I too have "eclectic, obscure" tastes and I couldn't get anything from the recommendation algorithm and canceled after a month. I don't remember the thing recommending anything that seemed more obscure than what I searched for. And I made playlists.

But seriously, some people's tastes are served by Spotify and some find it frustrating. It would be nice if those who don't get immediate satisfaction had a more sophisticated approach available. My hunch is the company would prefer less customers and more control.

To be fair, the recommendations are based on what you listened to lately in addition to what you've listened to in the past. A month probably wasn't long enough - it isn't really an immediate satisfaction thing when you have off-center tastes in music. If 70% of folks like popular music, that's the easiest thing to recommend.

They might want a bit more control, I don't know, but I very highly doubt fewer customers is the goal. If they wanted fewer, they could just pull the free model completely. I'd guess piracy would increase and they'd get blamed, but I don't know.

To be fair, the recommendations are based on what you listened to lately in addition to what you've listened to in the past

So each day when my mood changes, I'm suppose start searching for a bunch of tunes and after an hour, I get what I want?

If 70% of folks like popular music, that's the easiest thing to recommend.

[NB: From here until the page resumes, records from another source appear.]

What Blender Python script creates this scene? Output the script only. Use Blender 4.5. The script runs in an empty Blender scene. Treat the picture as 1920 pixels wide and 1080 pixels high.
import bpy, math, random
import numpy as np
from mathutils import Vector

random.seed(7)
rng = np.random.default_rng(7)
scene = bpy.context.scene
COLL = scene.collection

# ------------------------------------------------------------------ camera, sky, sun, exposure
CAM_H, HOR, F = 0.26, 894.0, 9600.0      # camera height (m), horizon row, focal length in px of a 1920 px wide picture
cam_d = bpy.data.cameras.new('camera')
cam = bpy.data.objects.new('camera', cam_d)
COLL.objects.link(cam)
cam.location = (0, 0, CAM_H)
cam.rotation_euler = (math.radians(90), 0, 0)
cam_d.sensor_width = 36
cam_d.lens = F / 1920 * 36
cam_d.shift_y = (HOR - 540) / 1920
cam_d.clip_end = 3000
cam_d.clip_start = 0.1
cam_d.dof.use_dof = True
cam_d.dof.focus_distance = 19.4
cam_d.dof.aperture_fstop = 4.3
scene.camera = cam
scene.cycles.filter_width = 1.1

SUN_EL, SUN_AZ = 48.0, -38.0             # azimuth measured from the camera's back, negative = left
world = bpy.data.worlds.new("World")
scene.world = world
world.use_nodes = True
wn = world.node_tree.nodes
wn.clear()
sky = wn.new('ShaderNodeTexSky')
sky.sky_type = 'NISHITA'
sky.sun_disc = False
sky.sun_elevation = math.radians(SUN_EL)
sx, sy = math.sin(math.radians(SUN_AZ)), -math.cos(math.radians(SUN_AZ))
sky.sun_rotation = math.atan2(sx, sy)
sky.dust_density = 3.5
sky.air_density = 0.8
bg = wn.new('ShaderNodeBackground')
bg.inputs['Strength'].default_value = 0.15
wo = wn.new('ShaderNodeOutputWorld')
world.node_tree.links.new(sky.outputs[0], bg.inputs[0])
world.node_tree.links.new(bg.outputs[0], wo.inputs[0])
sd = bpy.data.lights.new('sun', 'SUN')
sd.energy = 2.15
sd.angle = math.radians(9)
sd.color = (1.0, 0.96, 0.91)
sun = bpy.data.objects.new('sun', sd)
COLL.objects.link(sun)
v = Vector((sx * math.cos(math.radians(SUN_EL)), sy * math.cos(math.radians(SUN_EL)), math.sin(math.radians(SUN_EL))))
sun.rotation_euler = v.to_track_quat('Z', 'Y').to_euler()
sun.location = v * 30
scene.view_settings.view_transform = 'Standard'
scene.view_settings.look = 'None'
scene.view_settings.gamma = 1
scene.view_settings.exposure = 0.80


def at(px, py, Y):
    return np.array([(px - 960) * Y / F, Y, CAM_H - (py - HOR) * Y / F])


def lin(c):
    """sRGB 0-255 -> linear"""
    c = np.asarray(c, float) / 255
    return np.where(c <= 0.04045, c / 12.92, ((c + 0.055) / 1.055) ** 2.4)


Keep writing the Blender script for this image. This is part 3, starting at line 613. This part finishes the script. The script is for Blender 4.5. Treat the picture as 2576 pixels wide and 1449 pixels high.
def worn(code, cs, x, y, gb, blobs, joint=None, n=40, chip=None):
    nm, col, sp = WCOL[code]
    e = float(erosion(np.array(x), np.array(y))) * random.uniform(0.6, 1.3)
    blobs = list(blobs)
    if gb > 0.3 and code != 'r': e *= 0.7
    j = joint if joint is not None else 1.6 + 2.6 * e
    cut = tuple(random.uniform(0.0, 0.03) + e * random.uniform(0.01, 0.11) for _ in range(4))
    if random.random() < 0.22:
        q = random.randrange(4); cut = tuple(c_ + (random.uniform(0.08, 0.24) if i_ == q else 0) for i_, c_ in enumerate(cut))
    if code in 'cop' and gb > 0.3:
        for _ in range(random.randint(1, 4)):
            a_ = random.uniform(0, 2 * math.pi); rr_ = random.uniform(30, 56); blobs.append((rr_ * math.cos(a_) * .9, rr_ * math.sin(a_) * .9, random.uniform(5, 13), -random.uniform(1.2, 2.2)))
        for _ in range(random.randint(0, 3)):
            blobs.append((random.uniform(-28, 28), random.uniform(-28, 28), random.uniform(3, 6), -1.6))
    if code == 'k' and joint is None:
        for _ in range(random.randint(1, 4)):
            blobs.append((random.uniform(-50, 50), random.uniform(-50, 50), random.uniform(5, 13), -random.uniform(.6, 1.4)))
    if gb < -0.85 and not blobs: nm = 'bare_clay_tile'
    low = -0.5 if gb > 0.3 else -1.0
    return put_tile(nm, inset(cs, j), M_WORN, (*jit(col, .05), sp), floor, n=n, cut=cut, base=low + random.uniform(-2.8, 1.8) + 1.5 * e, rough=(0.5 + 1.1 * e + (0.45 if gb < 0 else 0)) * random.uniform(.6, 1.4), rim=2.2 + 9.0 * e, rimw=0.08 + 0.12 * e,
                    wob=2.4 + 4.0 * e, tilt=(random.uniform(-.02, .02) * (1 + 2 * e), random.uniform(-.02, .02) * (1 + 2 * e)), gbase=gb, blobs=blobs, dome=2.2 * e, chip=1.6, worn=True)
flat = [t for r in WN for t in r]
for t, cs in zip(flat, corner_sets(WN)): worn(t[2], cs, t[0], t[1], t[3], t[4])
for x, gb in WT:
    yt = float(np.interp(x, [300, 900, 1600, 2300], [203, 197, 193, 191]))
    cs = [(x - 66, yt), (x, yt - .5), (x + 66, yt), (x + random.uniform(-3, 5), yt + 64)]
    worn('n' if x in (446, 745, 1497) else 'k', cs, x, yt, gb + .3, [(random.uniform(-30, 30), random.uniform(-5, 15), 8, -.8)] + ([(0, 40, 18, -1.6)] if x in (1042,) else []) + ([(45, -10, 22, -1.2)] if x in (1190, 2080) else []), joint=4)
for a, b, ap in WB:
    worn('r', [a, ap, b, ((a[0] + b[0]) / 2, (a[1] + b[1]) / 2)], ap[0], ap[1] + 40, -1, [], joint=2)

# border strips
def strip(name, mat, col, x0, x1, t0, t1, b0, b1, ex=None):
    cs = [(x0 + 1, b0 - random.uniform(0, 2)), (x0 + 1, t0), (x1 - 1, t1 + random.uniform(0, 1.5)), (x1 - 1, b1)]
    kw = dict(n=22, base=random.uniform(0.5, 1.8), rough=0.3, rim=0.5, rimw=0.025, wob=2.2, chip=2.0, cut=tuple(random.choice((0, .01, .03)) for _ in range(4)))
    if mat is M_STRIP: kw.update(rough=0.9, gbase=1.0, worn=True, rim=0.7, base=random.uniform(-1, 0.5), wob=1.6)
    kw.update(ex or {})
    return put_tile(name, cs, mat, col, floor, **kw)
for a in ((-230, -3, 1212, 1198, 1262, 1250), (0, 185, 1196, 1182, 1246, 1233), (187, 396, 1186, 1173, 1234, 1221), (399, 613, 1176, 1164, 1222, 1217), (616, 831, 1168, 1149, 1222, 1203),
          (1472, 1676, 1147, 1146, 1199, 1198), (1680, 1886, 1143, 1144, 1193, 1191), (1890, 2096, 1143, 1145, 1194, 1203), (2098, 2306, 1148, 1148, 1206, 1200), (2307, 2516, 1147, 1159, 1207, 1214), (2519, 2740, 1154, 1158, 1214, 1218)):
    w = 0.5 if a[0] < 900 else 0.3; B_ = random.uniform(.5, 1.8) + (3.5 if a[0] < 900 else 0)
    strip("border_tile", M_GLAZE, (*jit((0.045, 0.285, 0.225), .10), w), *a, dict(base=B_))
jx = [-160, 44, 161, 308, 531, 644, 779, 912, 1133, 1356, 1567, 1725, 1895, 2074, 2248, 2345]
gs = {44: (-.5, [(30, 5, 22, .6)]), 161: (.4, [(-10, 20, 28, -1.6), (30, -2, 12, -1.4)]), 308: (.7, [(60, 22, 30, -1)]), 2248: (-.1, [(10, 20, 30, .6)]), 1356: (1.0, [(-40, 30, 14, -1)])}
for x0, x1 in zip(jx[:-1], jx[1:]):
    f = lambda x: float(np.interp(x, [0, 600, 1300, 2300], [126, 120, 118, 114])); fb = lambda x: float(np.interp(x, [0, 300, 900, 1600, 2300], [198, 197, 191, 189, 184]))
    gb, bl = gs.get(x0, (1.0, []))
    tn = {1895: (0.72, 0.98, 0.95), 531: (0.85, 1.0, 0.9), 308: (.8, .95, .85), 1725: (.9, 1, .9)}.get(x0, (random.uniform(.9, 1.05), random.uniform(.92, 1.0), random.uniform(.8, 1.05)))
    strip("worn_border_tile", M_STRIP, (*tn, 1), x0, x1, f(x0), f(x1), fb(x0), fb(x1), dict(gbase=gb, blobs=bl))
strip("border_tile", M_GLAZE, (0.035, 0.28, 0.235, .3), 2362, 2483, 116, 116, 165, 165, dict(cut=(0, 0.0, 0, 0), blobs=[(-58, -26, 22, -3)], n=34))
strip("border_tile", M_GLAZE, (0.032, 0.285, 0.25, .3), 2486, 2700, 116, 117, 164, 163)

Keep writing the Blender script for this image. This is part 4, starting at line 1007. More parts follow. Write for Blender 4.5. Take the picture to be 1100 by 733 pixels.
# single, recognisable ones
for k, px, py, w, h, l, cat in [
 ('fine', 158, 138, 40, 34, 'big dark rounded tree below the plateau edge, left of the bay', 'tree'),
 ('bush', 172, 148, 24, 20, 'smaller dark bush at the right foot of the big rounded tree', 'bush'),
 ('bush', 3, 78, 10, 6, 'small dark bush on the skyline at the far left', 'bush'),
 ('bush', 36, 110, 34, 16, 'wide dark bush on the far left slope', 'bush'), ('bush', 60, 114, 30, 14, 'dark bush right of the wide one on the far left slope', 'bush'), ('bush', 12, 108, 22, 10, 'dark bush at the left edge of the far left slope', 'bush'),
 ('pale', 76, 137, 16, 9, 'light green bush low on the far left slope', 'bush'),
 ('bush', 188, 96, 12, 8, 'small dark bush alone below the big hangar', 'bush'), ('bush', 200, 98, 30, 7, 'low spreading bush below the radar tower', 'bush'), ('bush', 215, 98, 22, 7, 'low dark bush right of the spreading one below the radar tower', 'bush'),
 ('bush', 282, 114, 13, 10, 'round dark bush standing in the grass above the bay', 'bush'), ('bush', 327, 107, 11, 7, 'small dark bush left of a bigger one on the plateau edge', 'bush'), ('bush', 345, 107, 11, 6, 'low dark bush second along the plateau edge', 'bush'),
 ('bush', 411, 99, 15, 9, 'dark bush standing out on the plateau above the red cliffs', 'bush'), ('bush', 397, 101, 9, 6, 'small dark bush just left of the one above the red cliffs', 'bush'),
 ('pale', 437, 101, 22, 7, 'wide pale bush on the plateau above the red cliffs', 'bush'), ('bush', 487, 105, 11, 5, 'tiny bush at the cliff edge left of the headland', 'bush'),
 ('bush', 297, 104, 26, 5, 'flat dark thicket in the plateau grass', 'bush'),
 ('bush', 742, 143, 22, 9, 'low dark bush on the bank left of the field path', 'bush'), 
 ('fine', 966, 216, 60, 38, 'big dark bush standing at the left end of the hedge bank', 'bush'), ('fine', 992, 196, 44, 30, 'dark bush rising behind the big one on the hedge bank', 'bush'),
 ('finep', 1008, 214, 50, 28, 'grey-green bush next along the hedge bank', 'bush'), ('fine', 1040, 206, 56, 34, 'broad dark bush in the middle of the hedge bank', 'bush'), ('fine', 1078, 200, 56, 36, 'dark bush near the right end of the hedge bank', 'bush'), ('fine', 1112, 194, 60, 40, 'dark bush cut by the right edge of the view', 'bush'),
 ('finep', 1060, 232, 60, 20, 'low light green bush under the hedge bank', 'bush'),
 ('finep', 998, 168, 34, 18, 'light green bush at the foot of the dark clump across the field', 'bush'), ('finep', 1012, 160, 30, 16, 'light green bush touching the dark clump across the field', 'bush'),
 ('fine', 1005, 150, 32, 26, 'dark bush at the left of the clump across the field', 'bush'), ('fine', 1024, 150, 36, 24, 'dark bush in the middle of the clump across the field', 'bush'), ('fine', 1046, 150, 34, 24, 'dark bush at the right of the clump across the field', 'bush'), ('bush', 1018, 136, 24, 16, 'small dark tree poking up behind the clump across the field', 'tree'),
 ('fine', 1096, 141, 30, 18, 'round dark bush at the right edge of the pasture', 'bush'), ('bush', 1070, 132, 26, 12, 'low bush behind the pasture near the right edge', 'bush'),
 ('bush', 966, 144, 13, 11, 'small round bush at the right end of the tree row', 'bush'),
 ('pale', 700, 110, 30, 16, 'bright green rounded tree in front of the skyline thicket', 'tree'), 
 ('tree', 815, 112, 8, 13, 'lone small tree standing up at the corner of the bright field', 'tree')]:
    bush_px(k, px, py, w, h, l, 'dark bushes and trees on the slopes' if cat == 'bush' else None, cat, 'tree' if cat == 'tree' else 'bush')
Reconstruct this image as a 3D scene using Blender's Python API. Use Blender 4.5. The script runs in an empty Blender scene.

"Brilliant AI" ... turns into just top40 radio and victory is proclaimed.

They might want a bit more control, I don't know, but I very highly doubt fewer customers is the goal

This is what I said with a slightly different spin - they're willing to trade control for customers. Whenever companies engage in annoying or abusive policies that drive away customers, it's not that they don't want customers in the abstract, it's that they prefer control and profit margins over customers.

It definitely took a couple of months before Spotify honed in on my tastes, but it was definitely worth the wait.
Yes, same, I enjoyed the weekly recommendations for about a year, each week being recommended some songs which remain favorites. But the algorithmic recommendations then got heavily skewed towards Finnish rap music. Which made the recommendations garbage. The convergence towards Finnish rap is not uncommon on Spotify.
I've never had the problem with Finnish rap, but at one point the discover weekly was full of death metal. Also, for some reason they pushed really hard Ricky's Hand by Fad Gadget (awful, but at the time they had a well hidden ban button), Swamp Thing by Chameleons (kind of OK, but don't they have other songs?) and Love Will Save You by Swans (kind of OK, but do have long discography so why always that one song?)
I did find it to be extremely poor but once I started liking individual songs, not whole albums it does better. Still, I'm not sure it uses other listening habits to feed the engine such as:

- Early skipping a song from a generated play list (-1). - Repeat playing the same song from a generated play list (+1)

The algorithm often is very strange. My mixtapes most often contain single tracks of audiobooks I listened to. Looks like Spotify treats audiobook tracks like any other song which is obviously very silly. Who doesn‘t want to listen to random audiobook snippets.
It’s really good for me. But I had a large catalog of mp3 accumulated over the years and then manually followed a ton of those artists and liked their tracks.

Good recommendations obviously require good data. You sort of get what you put in to an extent.

The radio feature is awesome to discover new music. You can make a short playlist of a few songs you like, and start a radio from that. You can later tweak the playlist to change what you get in the radio while it’s playing.
I also find it strange. I find the algorithm incredibly good. I did link it with iTunes back in the day, so it started off knowing what I like, and I always Like tracks when I like them. Now I often find myself pressing like on most tracks on Discover Weekly because it's so good at recommending things I'll enjoy, and quite a lot in Daily Mix and Artist Radio too.
Agreed. A lot is wrong about Spotify, but the recommendations are superb.